Another playing looking to up his game for the French Open is 2015 champion Stan Wawrinka but the world number three from Switzerland said a lack of confidence was to blame for his shock 7-6 (7/1), 6-4 defeat to big-serving American John Isner, who is ranked 24th in the world.

“When you lack confidence and rhythm, against opponents like (Benoit) Paire and Isner, it’s not ideal,” said Wawrinka, who had beaten Frenchman Paire 6-3, 6-4 on Wednesday (May 17).

“I had some chances to break him at the start of the match, but I didn’t push him hard enough.  

“My game and my physical condition are there. But confidence, you can lose it quickly. But I’ll keep fighting.”

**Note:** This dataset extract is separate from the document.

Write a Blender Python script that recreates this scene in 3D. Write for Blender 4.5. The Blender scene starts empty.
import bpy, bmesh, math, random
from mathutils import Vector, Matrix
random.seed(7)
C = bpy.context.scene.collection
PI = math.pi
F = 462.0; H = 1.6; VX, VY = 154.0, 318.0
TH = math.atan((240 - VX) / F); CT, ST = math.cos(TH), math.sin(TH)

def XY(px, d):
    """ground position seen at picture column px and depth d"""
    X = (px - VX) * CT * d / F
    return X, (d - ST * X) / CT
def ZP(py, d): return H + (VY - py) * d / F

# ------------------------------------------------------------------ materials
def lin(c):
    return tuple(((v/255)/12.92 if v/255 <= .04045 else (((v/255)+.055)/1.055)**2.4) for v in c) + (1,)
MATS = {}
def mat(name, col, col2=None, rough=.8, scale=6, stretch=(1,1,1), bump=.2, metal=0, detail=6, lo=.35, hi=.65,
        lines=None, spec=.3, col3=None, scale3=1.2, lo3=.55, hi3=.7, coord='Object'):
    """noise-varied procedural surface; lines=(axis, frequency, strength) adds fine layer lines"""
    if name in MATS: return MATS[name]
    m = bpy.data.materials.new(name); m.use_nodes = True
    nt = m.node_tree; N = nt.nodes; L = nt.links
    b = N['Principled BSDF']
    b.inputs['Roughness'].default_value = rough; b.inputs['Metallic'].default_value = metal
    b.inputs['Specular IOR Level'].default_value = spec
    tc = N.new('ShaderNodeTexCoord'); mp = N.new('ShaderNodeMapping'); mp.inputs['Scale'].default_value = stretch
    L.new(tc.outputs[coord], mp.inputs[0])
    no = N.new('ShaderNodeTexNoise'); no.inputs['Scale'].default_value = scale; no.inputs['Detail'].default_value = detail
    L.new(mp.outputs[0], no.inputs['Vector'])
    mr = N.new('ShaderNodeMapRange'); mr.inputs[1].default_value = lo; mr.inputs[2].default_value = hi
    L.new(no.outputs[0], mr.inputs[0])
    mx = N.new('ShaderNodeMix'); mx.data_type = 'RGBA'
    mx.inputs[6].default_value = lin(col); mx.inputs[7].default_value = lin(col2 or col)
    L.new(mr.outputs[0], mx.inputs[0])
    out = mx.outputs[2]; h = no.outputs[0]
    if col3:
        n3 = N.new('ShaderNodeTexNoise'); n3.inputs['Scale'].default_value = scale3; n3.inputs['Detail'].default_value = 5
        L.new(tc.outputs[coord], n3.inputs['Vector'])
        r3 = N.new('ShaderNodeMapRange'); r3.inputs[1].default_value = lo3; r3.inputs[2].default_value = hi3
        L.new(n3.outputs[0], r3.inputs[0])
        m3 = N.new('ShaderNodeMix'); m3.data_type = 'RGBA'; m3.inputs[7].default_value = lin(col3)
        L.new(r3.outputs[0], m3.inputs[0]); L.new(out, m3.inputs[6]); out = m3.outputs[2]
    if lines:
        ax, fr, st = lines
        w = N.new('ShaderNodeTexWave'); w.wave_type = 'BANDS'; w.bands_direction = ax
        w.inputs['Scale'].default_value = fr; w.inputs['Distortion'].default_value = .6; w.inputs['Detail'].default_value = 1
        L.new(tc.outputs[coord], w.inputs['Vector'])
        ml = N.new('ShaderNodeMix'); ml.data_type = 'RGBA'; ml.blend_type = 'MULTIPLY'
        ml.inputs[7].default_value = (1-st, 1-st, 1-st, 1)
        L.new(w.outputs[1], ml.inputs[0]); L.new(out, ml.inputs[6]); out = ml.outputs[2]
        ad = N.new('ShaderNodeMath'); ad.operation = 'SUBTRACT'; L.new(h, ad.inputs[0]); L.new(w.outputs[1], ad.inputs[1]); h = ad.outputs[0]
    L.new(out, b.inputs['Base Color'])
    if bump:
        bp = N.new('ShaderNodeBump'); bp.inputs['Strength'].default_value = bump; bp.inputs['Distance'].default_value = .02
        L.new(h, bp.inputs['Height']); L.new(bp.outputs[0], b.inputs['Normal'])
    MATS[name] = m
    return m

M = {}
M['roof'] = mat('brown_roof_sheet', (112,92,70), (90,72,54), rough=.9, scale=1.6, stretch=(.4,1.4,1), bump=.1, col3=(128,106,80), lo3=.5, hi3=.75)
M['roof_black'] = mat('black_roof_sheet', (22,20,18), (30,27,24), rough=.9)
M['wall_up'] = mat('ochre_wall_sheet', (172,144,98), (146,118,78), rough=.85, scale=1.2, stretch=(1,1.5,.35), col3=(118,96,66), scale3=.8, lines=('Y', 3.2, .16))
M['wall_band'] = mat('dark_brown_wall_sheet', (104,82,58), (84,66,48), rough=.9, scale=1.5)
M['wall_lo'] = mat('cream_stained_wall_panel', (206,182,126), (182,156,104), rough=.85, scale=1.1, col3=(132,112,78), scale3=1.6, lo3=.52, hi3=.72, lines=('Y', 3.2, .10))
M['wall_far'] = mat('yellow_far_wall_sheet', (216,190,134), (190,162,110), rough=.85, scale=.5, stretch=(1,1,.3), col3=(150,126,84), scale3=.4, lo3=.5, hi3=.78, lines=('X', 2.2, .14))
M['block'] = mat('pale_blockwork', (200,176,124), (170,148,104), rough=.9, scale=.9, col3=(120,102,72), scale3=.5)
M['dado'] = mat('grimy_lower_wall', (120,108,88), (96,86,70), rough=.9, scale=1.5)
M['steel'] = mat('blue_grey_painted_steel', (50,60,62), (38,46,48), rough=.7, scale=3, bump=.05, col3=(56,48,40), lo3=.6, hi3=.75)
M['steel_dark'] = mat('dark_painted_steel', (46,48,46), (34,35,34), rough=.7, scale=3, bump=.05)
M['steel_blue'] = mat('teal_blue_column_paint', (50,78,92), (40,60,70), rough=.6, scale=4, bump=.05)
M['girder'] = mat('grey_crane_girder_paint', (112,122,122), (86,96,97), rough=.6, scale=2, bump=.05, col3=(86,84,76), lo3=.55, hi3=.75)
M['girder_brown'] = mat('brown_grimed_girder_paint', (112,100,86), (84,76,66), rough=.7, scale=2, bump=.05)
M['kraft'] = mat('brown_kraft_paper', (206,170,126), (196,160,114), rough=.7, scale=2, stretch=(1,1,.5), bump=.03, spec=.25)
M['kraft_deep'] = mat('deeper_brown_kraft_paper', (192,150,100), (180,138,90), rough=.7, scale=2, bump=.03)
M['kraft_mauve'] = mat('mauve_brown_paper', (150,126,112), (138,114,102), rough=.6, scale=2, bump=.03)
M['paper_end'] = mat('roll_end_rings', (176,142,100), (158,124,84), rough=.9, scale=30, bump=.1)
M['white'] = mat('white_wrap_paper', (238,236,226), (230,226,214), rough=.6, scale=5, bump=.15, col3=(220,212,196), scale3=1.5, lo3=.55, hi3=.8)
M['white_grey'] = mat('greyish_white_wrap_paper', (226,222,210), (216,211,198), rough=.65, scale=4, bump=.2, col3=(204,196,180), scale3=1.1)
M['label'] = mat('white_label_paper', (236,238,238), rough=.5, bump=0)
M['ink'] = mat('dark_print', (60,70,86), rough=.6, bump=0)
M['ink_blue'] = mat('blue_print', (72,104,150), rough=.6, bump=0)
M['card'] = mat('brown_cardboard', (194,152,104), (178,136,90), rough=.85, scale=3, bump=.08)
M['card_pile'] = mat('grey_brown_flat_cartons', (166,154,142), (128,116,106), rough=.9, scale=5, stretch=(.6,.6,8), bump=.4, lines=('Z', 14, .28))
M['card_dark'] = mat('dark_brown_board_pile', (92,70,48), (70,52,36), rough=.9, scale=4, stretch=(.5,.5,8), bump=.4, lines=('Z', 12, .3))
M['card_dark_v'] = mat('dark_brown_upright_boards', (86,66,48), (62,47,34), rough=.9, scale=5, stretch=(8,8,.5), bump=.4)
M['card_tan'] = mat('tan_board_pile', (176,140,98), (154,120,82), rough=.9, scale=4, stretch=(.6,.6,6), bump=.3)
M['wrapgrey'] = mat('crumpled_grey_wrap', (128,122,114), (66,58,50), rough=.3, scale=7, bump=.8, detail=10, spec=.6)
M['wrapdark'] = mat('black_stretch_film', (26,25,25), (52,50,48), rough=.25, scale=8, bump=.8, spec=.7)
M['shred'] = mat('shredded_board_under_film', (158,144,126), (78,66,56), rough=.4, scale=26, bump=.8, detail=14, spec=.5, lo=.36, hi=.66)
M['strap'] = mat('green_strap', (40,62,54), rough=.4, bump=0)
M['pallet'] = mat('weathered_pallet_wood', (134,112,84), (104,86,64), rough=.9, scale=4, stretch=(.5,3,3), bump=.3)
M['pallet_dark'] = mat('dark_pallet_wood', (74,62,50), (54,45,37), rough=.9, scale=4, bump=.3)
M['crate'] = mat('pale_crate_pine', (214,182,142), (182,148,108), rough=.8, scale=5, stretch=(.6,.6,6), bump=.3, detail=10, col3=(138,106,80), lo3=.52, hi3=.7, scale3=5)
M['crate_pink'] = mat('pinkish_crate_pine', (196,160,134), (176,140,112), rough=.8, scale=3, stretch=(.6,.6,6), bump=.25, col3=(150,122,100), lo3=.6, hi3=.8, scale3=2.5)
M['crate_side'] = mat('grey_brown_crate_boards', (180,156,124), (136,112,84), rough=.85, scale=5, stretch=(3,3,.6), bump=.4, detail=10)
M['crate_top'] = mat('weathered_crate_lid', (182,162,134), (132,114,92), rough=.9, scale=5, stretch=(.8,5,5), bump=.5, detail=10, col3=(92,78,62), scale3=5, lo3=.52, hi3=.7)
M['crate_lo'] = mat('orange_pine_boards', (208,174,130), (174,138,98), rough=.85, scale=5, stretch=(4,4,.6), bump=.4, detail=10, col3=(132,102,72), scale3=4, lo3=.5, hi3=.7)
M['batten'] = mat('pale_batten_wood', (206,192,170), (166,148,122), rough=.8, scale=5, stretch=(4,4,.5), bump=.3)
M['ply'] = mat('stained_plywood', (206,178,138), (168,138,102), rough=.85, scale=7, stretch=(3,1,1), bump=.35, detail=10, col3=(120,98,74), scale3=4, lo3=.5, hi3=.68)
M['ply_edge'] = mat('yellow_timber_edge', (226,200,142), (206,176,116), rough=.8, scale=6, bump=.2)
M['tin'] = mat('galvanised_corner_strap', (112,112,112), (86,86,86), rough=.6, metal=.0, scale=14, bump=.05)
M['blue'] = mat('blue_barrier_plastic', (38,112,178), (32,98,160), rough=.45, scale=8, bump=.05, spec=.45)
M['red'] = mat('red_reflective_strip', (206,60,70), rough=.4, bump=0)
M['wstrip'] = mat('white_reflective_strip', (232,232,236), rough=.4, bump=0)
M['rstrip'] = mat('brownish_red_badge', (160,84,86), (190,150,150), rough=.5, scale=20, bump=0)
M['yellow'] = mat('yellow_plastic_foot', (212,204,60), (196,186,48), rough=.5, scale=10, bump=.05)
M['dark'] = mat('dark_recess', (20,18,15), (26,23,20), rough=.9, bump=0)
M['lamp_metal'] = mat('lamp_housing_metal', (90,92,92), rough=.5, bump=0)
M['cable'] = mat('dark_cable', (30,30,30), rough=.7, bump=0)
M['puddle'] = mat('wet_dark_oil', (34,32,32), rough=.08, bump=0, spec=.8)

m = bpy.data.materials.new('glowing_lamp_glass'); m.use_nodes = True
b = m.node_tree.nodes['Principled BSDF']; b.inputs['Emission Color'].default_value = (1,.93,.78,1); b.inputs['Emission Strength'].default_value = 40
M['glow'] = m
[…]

Isner, meeting Wawrinka for the first time in six years, will now meet Marin Cilic after the sixth seed from Croatia beat Belgian David Goffin, the ninth seed, 6-3, 6-4.  “I went out there with the belief that if I played well and executed my game plan that I could walk off that court with a win,” said Isner.  

But beating Cilic, he said, might not be so straightforward.  

“Yeah, he has been a bit of a thorn in my side. The last time we played I won in Paris last year, the indoor tournament in Paris,” added Isner.  

“It should be a close match. Not much has separated us when we have played each other in the past.”

In the women’s tournament, Venus Williams overcame determined Briton Johanna Konta to win their third-round clash 6-1, 3-6, 6-1.  

In the absence of sister and defending champion Serena, she will now meet Spain’s Garbine Muguruza on Friday for a place in the semis and a possible match-up with Czech second seed Karolina Pliskova.  

Williams, competing in Rome because “I still have a lot to give”, was more circumspect about her chances of emulating Serena by winning Roland Garros.  “It’s so different when you’re talking about it or when you’re playing it,” she said.  

“When you’re playing it, it’s a lot of work. There is not even one point that is given.  

“My whole thing about it is to try to win my match no matter who I play against. I hope to have more luck and more skill.”

Russia’s Svetlana Kuznetsova, the seventh seed, won’t be going so far after she exited following a 2-6, 7-5, 6-4 defeat to Australian qualifier Daria Gavrilova.  Gavrilova will meet Dutch 15th seed Kiki Bertens after she beat unseeded Russian Ekaterina Makarova 7-6 (7/3), 6-1.